トピックターゲティングで認知を広げたり、繰り返し広告を配信することで確実に商品やサービスを覚えてもらうことができます。また、インタレストカテゴリなどの既に興味関心を持っているユーザーに対する広告配信では、商品やサービスの具体的な訴求ポイントや使うことでのメリットを伝える広告を届けることで、商品の購入を検討してもらえるよう促します。

検討層がターゲット

その次の検討層のユーザーは、他の選択肢と比較しながら実際の商品やサービスの購入を検討しています。

検討層に対しては、類似ユーザー配信やカスタムオーディエンスターゲティングが効果的です。

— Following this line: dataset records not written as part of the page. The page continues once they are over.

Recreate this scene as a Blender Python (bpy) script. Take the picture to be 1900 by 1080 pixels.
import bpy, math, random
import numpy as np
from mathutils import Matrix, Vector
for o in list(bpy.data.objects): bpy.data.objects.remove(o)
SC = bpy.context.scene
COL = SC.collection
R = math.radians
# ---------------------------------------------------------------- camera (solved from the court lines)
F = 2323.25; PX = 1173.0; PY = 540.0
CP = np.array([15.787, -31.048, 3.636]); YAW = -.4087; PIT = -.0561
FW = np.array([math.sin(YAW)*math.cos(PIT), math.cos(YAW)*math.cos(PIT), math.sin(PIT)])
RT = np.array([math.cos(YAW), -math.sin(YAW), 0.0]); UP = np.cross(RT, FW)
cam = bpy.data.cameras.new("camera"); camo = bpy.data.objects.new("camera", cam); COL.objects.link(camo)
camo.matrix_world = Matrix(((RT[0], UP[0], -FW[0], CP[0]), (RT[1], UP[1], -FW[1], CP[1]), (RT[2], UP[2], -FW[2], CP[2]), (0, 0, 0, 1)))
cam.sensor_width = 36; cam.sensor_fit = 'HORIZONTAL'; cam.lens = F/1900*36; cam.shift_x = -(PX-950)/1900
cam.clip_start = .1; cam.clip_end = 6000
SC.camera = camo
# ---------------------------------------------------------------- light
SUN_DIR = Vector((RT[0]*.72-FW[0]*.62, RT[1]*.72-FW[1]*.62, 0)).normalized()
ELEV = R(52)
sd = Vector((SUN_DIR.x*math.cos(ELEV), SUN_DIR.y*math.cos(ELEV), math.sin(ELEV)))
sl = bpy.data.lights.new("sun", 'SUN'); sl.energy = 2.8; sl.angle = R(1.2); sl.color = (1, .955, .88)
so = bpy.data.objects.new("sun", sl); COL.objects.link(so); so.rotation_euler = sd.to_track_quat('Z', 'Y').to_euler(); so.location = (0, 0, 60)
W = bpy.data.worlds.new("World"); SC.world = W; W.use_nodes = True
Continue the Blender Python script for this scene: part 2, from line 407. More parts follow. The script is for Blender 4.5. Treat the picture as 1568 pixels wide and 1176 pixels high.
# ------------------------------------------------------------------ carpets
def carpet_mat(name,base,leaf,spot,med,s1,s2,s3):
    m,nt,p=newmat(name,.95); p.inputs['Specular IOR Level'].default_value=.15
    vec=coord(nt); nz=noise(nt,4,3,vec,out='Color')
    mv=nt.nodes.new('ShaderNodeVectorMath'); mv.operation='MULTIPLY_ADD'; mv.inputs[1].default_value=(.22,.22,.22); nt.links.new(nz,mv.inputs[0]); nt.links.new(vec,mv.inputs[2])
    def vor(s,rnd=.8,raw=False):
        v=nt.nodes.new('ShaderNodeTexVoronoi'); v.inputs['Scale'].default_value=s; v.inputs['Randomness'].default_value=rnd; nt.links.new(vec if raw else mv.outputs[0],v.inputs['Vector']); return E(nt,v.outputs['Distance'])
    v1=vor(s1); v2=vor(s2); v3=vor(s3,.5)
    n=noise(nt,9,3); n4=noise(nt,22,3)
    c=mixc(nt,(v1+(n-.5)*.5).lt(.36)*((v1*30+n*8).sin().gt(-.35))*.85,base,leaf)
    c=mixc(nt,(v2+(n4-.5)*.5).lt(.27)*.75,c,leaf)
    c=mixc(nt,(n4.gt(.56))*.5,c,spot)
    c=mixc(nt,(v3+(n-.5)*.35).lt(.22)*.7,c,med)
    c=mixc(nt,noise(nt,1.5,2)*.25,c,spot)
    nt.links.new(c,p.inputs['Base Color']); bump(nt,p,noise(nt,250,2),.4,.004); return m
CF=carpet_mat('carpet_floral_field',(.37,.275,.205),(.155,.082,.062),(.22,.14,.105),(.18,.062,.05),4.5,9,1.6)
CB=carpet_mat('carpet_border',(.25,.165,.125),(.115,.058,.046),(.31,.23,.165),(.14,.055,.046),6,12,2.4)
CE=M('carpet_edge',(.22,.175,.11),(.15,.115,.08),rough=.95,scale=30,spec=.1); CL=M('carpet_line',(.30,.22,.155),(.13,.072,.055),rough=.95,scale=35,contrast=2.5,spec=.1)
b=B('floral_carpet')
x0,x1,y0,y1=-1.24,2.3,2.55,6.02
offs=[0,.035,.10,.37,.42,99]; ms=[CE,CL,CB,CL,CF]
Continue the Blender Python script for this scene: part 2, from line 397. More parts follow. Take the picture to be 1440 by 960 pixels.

既に購入履歴のあるユーザーと類似したユーザー層に広告を届けることで、コンバージョンに至る可能性が高くなります。また、カスタムオーディエンスなどを使って、比較ガイドや既存顧客のレビュー、デモンストレーション、無料サンプルの配布などを行います。自社の商品やサービスを選ぶ理由を明確にし、競合他社との差別化を図ることで検討を終わらせ、確実にコンバージョンに進んでもらえるよう促します。

自社製品の優位性を示し、購入意欲を高めることがこの段階のユーザーに対する広告の役割です。

コンバージョンを狙う

最後が顕在層です。この層のユーザーはコンバージョンの手前にいます。

コンバージョンを狙う段階では、リターゲティングが最も効果的です。

リターゲティングやカスタムオーディエンスなどを使って、購入意思の強いユーザーに向けて広告を配信します。この場合の広告は、購入手続きが簡単であることを伝えたり、今購入することでメリットがあることなどを伝えるものが特に効果的です。

顧客の意思決定を促し、購入を確実に完了させることや顧客満足度を高めることがこの段階での目標です。

まとめ

ディスプレイ広告のターゲティングは、使用する広告配信プラットフォームによって様々な種類のものが用意されています。

ターゲティングの種類が異なる場合でも、ターゲティング設定を行い、広告を配信、パフォーマンスの分析を行いながら最適化していくという流れは同じです。

また、ターゲティングの使い分けについては、潜在層のユーザーに対しては商品やサービスに対する興味や関心をより確かなものにして購入を検討してもらうことを目標に、検討層のユーザーに対しては他社と比べて自社製品の優位性を示し購入意欲を高めることを目標に、顕在層のユーザーに対しては顧客の意思決定を促し、購入を確実に完了させることを目標にターゲティング戦略を立てると効果的です。

これらの知識を使って、効果的な成果が挙げられるように取り組んでいきましょう。